Cuando los principales periódicos del mundo llenan sus pantallas a todo lo ancho con los titulares que les proporcionan los cables de Wikileaks, uno no sabe que hacer. Por varias razones: la primera, es que la mayoría de esos datos ya habían sido divulgados y analizados por el periodismo investigativo de revistas como Foreign Policy, por ejemplo.

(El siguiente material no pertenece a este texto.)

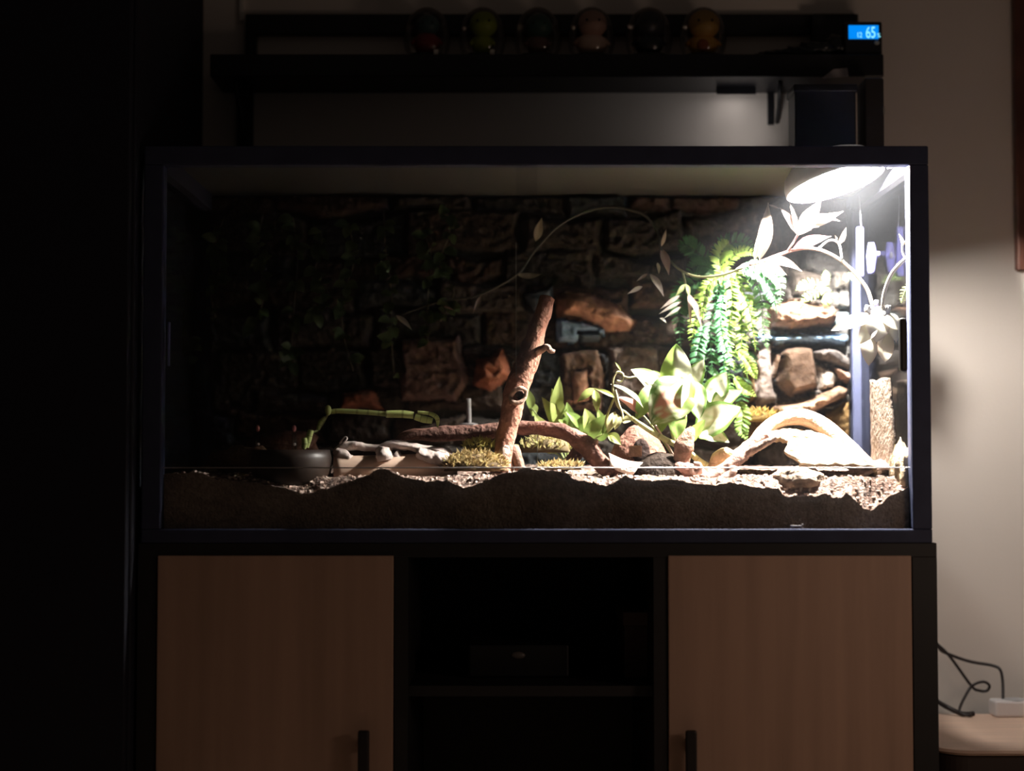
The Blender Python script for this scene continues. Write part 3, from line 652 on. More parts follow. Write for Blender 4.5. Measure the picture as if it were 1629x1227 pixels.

Cuestión de leer un poquito más que los tres renglones de twitter.
Otra, es que se trata de cosas asentadas en las opiniones públicas nacionales y occidentales, que las ha pensado cualquier paisano y ahora se recubren de prestigio porque las afirma un funcionario de embajada: que si a la Kirchner la manejaba el marido, o Zapatero no sabe dónde está parado o el temor mexicano al avance narco, o que los árabes no quieren que los iraníes tengan la bomba (cosa predecible desde hace mil años, por cualquiera que conozca algo de historia).
Sin embargo, lo que más me asusta es volver a saber en qué manos está la información del mundo. Editores y periodistas reputados que se sorprenden como niños con las cosas que ya Cicerón, Bodino y Hobbes habían dicho del poder en una sabiduría bien establecida en el pensamiento político. Se trata de puro “amateurismo”. Y a un amateur lo asalta cualquier vivo como el señor Assange.